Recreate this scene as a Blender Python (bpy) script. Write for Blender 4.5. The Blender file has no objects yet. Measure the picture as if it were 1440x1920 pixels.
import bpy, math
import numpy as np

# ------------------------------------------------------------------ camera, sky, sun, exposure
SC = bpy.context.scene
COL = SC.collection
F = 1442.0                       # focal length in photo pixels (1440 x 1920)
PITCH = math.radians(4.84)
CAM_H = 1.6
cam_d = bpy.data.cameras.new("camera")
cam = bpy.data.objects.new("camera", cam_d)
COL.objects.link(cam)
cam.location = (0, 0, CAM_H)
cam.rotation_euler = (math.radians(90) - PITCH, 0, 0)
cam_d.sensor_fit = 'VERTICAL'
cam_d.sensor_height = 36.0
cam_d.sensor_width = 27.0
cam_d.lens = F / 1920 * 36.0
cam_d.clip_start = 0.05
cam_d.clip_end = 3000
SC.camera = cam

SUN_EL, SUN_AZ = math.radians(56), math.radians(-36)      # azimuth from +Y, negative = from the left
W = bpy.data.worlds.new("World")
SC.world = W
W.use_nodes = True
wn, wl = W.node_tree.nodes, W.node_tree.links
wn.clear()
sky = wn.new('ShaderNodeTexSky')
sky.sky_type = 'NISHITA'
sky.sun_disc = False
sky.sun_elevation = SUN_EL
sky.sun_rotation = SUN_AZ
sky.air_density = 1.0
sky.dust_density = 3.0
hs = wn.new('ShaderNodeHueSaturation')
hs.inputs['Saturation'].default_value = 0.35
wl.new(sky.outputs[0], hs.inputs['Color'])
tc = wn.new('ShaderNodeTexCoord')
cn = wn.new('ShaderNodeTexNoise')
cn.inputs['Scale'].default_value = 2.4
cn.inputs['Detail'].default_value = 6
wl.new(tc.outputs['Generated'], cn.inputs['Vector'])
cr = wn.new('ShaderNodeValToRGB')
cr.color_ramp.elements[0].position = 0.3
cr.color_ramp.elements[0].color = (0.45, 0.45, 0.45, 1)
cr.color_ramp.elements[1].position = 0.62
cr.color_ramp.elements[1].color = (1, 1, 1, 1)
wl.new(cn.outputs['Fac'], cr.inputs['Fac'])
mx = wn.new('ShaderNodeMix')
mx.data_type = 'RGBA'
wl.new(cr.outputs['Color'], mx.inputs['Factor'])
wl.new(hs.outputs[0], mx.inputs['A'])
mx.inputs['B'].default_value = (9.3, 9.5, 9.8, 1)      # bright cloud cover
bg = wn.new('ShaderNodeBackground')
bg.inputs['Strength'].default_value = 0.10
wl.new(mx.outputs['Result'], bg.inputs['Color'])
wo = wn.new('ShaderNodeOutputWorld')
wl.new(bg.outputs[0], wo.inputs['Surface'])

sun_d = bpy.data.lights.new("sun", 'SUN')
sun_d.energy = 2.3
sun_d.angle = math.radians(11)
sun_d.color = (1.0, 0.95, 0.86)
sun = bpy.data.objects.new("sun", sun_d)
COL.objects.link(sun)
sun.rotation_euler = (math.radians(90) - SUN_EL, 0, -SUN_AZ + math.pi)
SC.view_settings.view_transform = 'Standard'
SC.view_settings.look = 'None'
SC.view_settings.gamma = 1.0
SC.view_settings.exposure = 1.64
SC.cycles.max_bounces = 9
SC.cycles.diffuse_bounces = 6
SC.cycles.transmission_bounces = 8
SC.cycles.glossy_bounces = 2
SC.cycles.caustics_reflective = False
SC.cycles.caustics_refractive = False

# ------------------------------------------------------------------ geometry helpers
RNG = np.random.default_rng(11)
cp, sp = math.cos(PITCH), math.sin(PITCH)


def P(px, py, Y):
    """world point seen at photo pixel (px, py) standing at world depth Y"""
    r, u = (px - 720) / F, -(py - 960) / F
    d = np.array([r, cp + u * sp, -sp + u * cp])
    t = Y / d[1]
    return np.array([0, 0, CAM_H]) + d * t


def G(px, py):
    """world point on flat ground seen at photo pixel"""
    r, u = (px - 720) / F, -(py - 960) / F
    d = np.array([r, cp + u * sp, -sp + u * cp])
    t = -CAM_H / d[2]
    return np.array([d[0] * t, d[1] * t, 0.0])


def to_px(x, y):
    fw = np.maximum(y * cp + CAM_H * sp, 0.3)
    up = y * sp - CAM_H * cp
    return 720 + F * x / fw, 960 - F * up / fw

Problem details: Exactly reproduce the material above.

Solution to this problem:
Recreate this scene as a Blender Python (bpy) script. Write for Blender 4.5. The Blender file has no objects yet. Measure the picture as if it were 1440x1920 pixels.
import bpy, math
import numpy as np

# ------------------------------------------------------------------ camera, sky, sun, exposure
SC = bpy.context.scene
COL = SC.collection
F = 1442.0                       # focal length in photo pixels (1440 x 1920)
PITCH = math.radians(4.84)
CAM_H = 1.6
cam_d = bpy.data.cameras.new("camera")
cam = bpy.data.objects.new("camera", cam_d)
COL.objects.link(cam)
cam.location = (0, 0, CAM_H)
cam.rotation_euler = (math.radians(90) - PITCH, 0, 0)
cam_d.sensor_fit = 'VERTICAL'
cam_d.sensor_height = 36.0
cam_d.sensor_width = 27.0
cam_d.lens = F / 1920 * 36.0
cam_d.clip_start = 0.05
cam_d.clip_end = 3000
SC.camera = cam

SUN_EL, SUN_AZ = math.radians(56), math.radians(-36)      # azimuth from +Y, negative = from the left
W = bpy.data.worlds.new("World")
SC.world = W
W.use_nodes = True
wn, wl = W.node_tree.nodes, W.node_tree.links
wn.clear()
sky = wn.new('ShaderNodeTexSky')
sky.sky_type = 'NISHITA'
sky.sun_disc = False
sky.sun_elevation = SUN_EL
sky.sun_rotation = SUN_AZ
sky.air_density = 1.0
sky.dust_density = 3.0
hs = wn.new('ShaderNodeHueSaturation')
hs.inputs['Saturation'].default_value = 0.35
wl.new(sky.outputs[0], hs.inputs['Color'])
tc = wn.new('ShaderNodeTexCoord')
cn = wn.new('ShaderNodeTexNoise')
cn.inputs['Scale'].default_value = 2.4
cn.inputs['Detail'].default_value = 6
wl.new(tc.outputs['Generated'], cn.inputs['Vector'])
cr = wn.new('ShaderNodeValToRGB')
cr.color_ramp.elements[0].position = 0.3
cr.color_ramp.elements[0].color = (0.45, 0.45, 0.45, 1)
cr.color_ramp.elements[1].position = 0.62
cr.color_ramp.elements[1].color = (1, 1, 1, 1)
wl.new(cn.outputs['Fac'], cr.inputs['Fac'])
mx = wn.new('ShaderNodeMix')
mx.data_type = 'RGBA'
wl.new(cr.outputs['Color'], mx.inputs['Factor'])
wl.new(hs.outputs[0], mx.inputs['A'])
mx.inputs['B'].default_value = (9.3, 9.5, 9.8, 1)      # bright cloud cover
bg = wn.new('ShaderNodeBackground')
bg.inputs['Strength'].default_value = 0.10
wl.new(mx.outputs['Result'], bg.inputs['Color'])
wo = wn.new('ShaderNodeOutputWorld')
wl.new(bg.outputs[0], wo.inputs['Surface'])

sun_d = bpy.data.lights.new("sun", 'SUN')
sun_d.energy = 2.3
sun_d.angle = math.radians(11)
sun_d.color = (1.0, 0.95, 0.86)
sun = bpy.data.objects.new("sun", sun_d)
COL.objects.link(sun)
sun.rotation_euler = (math.radians(90) - SUN_EL, 0, -SUN_AZ + math.pi)
SC.view_settings.view_transform = 'Standard'
SC.view_settings.look = 'None'
SC.view_settings.gamma = 1.0
SC.view_settings.exposure = 1.64
SC.cycles.max_bounces = 9
SC.cycles.diffuse_bounces = 6
SC.cycles.transmission_bounces = 8
SC.cycles.glossy_bounces = 2
SC.cycles.caustics_reflective = False
SC.cycles.caustics_refractive = False

# ------------------------------------------------------------------ geometry helpers
RNG = np.random.default_rng(11)
cp, sp = math.cos(PITCH), math.sin(PITCH)


def P(px, py, Y):
    """world point seen at photo pixel (px, py) standing at world depth Y"""
    r, u = (px - 720) / F, -(py - 960) / F
    d = np.array([r, cp + u * sp, -sp + u * cp])
    t = Y / d[1]
    return np.array([0, 0, CAM_H]) + d * t


def G(px, py):
    """world point on flat ground seen at photo pixel"""
    r, u = (px - 720) / F, -(py - 960) / F
    d = np.array([r, cp + u * sp, -sp + u * cp])
    t = -CAM_H / d[2]
    return np.array([d[0] * t, d[1] * t, 0.0])


def to_px(x, y):
    fw = np.maximum(y * cp + CAM_H * sp, 0.3)
    up = y * sp - CAM_H * cp
    return 720 + F * x / fw, 960 - F * up / fw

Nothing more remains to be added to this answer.